Imparato was keen to emphasise the importance of a rapid electrification programme for Alfa: “We switch because we must,” he said, “if not, Alfa Romeo would be dead.”

He added: “We will switch in a real concrete substitution mode. I don’t want you [customers/owners] to suffer from anything [because of] the switch; I want you to love it.”

Design-wise, the Giulia will look like “the Alfa Romeo we all want,” added the CEO, who described the current design proposals as “very cool”. 

He previously told Autocar the successor to today’s Giulia would get a less conventional shape, possibly straddling the saloon-estate boundary with a view to attracting more buyers.

Imparato also confirmed the Giulia will be equipped with 800-volt architecture, as with other upcoming EVs on Stellantis’s STLA platform, meaning a ‘substantial’ battery top-up (likely 10-80%) could be completed “within 18 minutes”, he hinted. “We don’t want you to spend hours charging your car”.

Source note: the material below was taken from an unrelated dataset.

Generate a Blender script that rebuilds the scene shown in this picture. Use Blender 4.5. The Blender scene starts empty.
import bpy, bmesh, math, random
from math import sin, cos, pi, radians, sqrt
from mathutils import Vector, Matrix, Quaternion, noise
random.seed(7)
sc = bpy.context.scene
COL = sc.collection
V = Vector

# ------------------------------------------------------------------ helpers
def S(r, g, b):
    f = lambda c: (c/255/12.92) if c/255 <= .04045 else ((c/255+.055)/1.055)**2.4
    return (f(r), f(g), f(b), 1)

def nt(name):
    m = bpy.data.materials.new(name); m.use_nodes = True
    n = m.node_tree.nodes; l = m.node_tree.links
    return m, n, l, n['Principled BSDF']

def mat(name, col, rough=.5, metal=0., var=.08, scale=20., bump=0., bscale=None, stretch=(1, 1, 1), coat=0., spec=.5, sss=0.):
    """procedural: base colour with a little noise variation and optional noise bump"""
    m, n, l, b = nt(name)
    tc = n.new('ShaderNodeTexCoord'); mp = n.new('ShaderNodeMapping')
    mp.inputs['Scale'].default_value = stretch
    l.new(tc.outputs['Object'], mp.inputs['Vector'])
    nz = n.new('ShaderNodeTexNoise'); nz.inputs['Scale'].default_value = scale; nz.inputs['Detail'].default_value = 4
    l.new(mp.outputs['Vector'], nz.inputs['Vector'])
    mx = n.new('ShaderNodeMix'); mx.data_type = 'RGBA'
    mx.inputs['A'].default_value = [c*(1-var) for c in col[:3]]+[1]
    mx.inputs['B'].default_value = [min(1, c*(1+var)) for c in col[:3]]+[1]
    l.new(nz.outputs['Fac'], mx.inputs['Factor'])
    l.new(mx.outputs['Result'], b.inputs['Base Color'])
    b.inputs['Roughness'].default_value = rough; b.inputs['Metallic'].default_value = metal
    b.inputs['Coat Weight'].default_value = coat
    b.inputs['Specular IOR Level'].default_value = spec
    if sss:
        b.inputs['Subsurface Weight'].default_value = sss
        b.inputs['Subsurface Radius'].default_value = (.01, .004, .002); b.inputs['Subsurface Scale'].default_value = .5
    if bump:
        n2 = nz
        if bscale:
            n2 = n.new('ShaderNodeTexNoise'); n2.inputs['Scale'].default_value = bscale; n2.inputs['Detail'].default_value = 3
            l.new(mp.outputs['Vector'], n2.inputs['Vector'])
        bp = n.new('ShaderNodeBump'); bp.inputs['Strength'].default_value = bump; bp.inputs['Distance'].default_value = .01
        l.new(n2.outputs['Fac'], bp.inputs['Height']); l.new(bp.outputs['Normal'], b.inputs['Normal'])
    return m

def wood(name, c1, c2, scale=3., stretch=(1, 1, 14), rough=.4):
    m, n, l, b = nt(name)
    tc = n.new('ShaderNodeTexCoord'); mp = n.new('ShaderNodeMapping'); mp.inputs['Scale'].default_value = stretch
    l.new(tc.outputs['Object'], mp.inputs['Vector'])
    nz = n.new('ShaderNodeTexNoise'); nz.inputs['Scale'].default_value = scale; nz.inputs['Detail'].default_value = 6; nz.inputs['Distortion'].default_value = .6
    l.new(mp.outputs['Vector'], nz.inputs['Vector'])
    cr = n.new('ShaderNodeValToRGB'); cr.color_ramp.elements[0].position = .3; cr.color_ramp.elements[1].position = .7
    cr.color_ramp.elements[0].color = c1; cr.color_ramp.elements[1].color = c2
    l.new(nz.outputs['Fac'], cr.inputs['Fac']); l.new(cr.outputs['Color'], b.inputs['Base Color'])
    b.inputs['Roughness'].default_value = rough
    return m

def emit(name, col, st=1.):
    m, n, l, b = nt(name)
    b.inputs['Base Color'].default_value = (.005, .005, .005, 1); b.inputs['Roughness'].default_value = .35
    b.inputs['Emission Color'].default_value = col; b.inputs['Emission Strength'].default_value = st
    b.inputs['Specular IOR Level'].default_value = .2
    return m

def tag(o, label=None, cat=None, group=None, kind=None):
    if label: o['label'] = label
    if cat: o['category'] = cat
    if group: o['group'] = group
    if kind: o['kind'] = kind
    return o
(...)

There has been no indication yet of what size battery pack the electric Giulia could use, but Peugeot’s rakish, low-slung Inception concept – revealed earlier this year – touts a theoretical range of 500 miles and is said to house a 100kWh unit in its chassis - meaning the Alfa could, too. 

Imparato also updated Autocar on Alfa Romeo’s future plan, revealing that a B-segment SUV (tipped to be called the Brennero) will be launched next year as its first fully electric car  – although it will still offer combustion power in the form of a mild-hybrid petrol engine. It is not yet confirmed whether this petrol option will be limited to overseas market, as is the case with the technically related Jeep Avenger. 

The firm’s first electric-only car will arrive a year later, as either a saloon or SUV – although Imparato “won’t disclose” which  – followed by a second pure-EV which will also occupy the same segment but in a different body style. It is likely that an electric successor to the Stelvio will arrive in 2026 as a sister car to the electric Giulia. 

Finally, a larger electric saloon in the vein of the Porsche Taycan or Tesla Model S will arrive in 2027 as a crucial step towards bolstering the brand’s popularity in the US and China. Funding for all cars has already been allocated by Stellantis management, Imparato said.